In der Bretagne detonierte ein Sprengsatz in einer McDonald´s-Filiale in Quévert bei Dinan, wobei eine Serviererin ums Leben kam. Die Bombe sollte eigentlich in der Nacht explodieren und ging infolge eines fehlerhaften Zünders versehentlich zur Geschäftszeit hoch. Bereits vor einem Monat feuerte ein Unbekannter mehrere Schüsse auf das "Restaurant" ab. Fast zur gleichen Zeit konnte eine weitere Sprengladung vor einem Postscheckamt in Rennes entschärft werden. Das verwendete Dynamit wurde im Herbst 1999 aus einer Fabrik in Rennes gestohlen - es fand schon bei mehreren ETA-Bomben dankbare Verwendung. Im März wurde der Sprengstoff bei einem Anschlag der erst seit 1998 wieder aktiven Revolutionären Bretonischen Armee ARB verwendet. Die gemäßigten Regionalisten distanzieren sich einhellig von dem Attentat. In Frankreich scheint man nach Korsika und dem französischen Teil des Baskenlandes einen dritten Unruheherd zu bekommen, da der bretonische Regionalismus seit den 80er Jahren eher kulturell als militant geprägt war. Aus Protest gegen den Anschlag wollen am Beisetzungstag der Toten alle McDonald´s-Filialen der Bretagne schließen, was die Nationalisten sicherlich beeindrucken wird.
Nach Informationen der "Hannoverschen Allgemeinen Zeitung" arbeitet die STN-Atlas-Elektronik in Bremen für die Bundeswehr an der Entwicklung eines unbemannten Flugkörpers namens Taifun. Das Taifun-System basiert auf den Aufklärungsflugkörpern vom Typ Drohne, ist aber im Gegensatz zu dieser imstande, vollautomatisch Ziele zu erkennen und zu bekämpfen. Es vereint die Eigenschaften der Marschflugkörper mit denen eines Sturzkampfbombers.

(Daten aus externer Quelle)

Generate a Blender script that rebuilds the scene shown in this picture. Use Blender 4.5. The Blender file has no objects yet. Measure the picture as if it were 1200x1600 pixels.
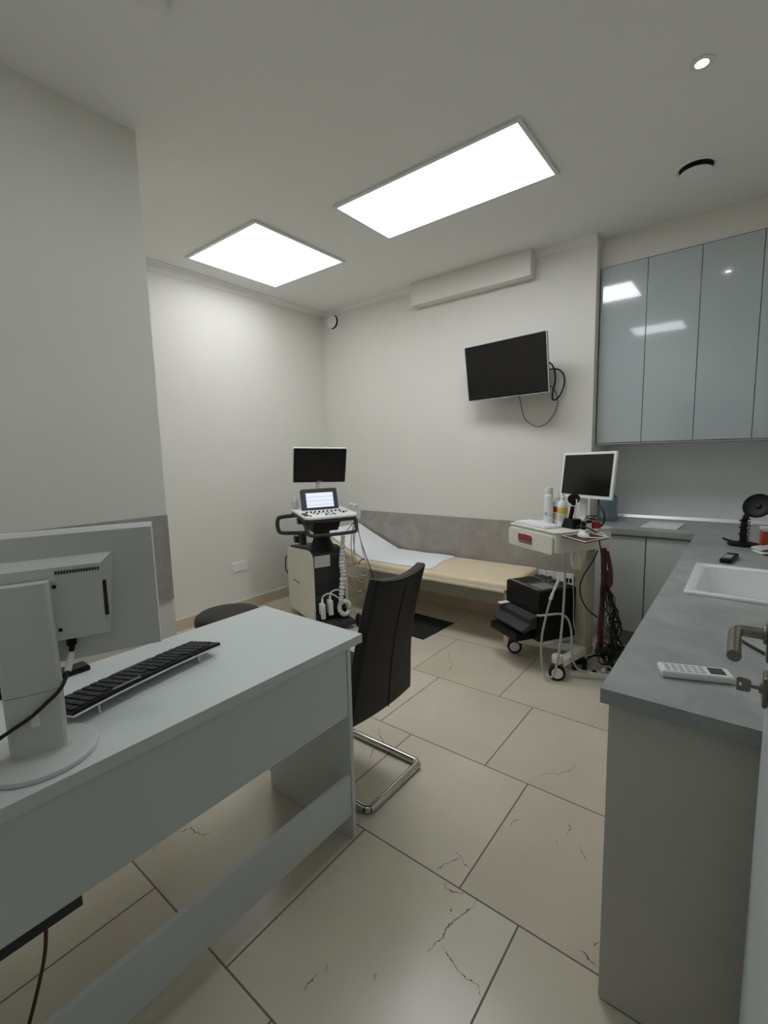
import bpy, bmesh, math, random
from mathutils import Vector, Matrix, Euler
random.seed(7)
R = math.radians
S = bpy.context.scene
COL = S.collection
H = 3.037                       # ceiling height

# ------------------------------------------------------------------ camera, world, exposure
cam_d = bpy.data.cameras.new('camera')
cam = bpy.data.objects.new('camera', cam_d); COL.objects.link(cam)
rx = Vector((0.78786293, 0.61536658, -0.02441269)); uy = Vector((-0.0569351, 0.11225113, 0.99204742)); bz = Vector((0.61321318, -0.78020745, 0.12347446))
m3 = Matrix((rx, uy, bz)).transposed()
cam.matrix_world = Matrix.Translation((3.81333, -3.84024, 1.48017)) @ m3.to_4x4()
cam_d.sensor_fit = 'HORIZONTAL'; cam_d.sensor_width = 36.0; cam_d.lens = 36.0 * 724.833 / 1200.0
cam_d.clip_start = 0.01
S.camera = cam
S.view_settings.view_transform = 'Standard'; S.view_settings.look = 'None'
S.view_settings.gamma = 1.0; S.view_settings.use_curve_mapping = False
S.view_settings.exposure = 0.0
w = bpy.data.worlds.new('world'); S.world = w; w.use_nodes = True
w.node_tree.nodes['Background'].inputs[0].default_value = (0.85, 0.93, 1.0, 1)
w.node_tree.nodes['Background'].inputs[1].default_value = 0.12
PANEL_A, PANEL_B, PANEL_C, SPOT = 5.5, 10.6, 6.0, 40.0      # strengths of the ceiling panels and the downlight

# ------------------------------------------------------------------ materials
def lin(c): return c / 12.92 if c <= 0.04045 else ((c + 0.055) / 1.055) ** 2.4
def hexc(r, g, b): return (lin(r / 255), lin(g / 255), lin(b / 255), 1)
def mat(name, rgb, rough=0.5, metal=0.0, var=0.05, scale=8.0, bump=0.0, bscale=80.0, coat=0.0, spec=0.5, emit=0.0, trans=0.0, alpha=1.0):
    m = bpy.data.materials.new(name); m.use_nodes = True
    nt = m.node_tree; b = nt.nodes['Principled BSDF']
    c = hexc(*rgb)
    tc = nt.nodes.new('ShaderNodeTexCoord'); nz = nt.nodes.new('ShaderNodeTexNoise')
    nz.inputs['Scale'].default_value = scale; nz.inputs['Detail'].default_value = 4
    nt.links.new(tc.outputs['Object'], nz.inputs['Vector'])
    rp = nt.nodes.new('ShaderNodeValToRGB')
    rp.color_ramp.elements[0].position = 0.3; rp.color_ramp.elements[1].position = 0.7
    rp.color_ramp.elements[0].color = tuple(x * (1 - var) for x in c[:3]) + (1,)
    rp.color_ramp.elements[1].color = tuple(min(1, x * (1 + var)) for x in c[:3]) + (1,)
    nt.links.new(nz.outputs['Fac'], rp.inputs['Fac']); nt.links.new(rp.outputs['Color'], b.inputs['Base Color'])
    b.inputs['Roughness'].default_value = rough; b.inputs['Metallic'].default_value = metal
    b.inputs['Coat Weight'].default_value = coat; b.inputs['Coat Roughness'].default_value = 0.03
    b.inputs['Specular IOR Level'].default_value = spec
    b.inputs['Transmission Weight'].default_value = trans; b.inputs['Alpha'].default_value = alpha
    if emit:
        b.inputs['Emission Color'].default_value = c; b.inputs['Emission Strength'].default_value = emit
    if bump:
        n2 = nt.nodes.new('ShaderNodeTexNoise'); n2.inputs['Scale'].default_value = bscale; n2.inputs['Detail'].default_value = 3
        nt.links.new(tc.outputs['Object'], n2.inputs['Vector'])
        bp = nt.nodes.new('ShaderNodeBump'); bp.inputs['Strength'].default_value = bump; bp.inputs['Distance'].default_value = 0.002
        nt.links.new(n2.outputs['Fac'], bp.inputs['Height']); nt.links.new(bp.outputs['Normal'], b.inputs['Normal'])
    return m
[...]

Taifun ist propellergetrieben, drei Zentner schwer und kann länger als vier Stunden lang fliegen.
Bleiben wir beim Militär: Das BKA plant die Bildung einer Spezialeinheit namens Kriminalpolizeilicher Krisen-Einsatzkräfte für das Ausland. Als Kern ist eine Truppe von 50 BKA-Beamten vorgesehen, die innerhalb einer Woche für Auslandseinsätze bereitstehen können. Hinzu kommen Bereitschaftseinheiten der Bundesländer; das rosa-grün regierte Nordrhein-Westfalen hält bereits jetzt 2-300 Mann bereit und plant für 2001 die Einrichtung von 120 Planstellen nur für Auslandseinsätze. Die Polizeieinheit soll nicht nur bei "friedensstiftenden Maßnahmen" eingesetzt werden können, sondern beispielsweise auch bei Anschlägen auf deutsche Einrichtungen im Ausland. Bereits jetzt weilen 210 bundesdeutsche Polizisten im Kosovo, 165 in Bosnien, 15 in Albanien und 10 in Kroatien. Hinzu kommen 30 Beamte des BKA und verschiedener LKA im Kosovo.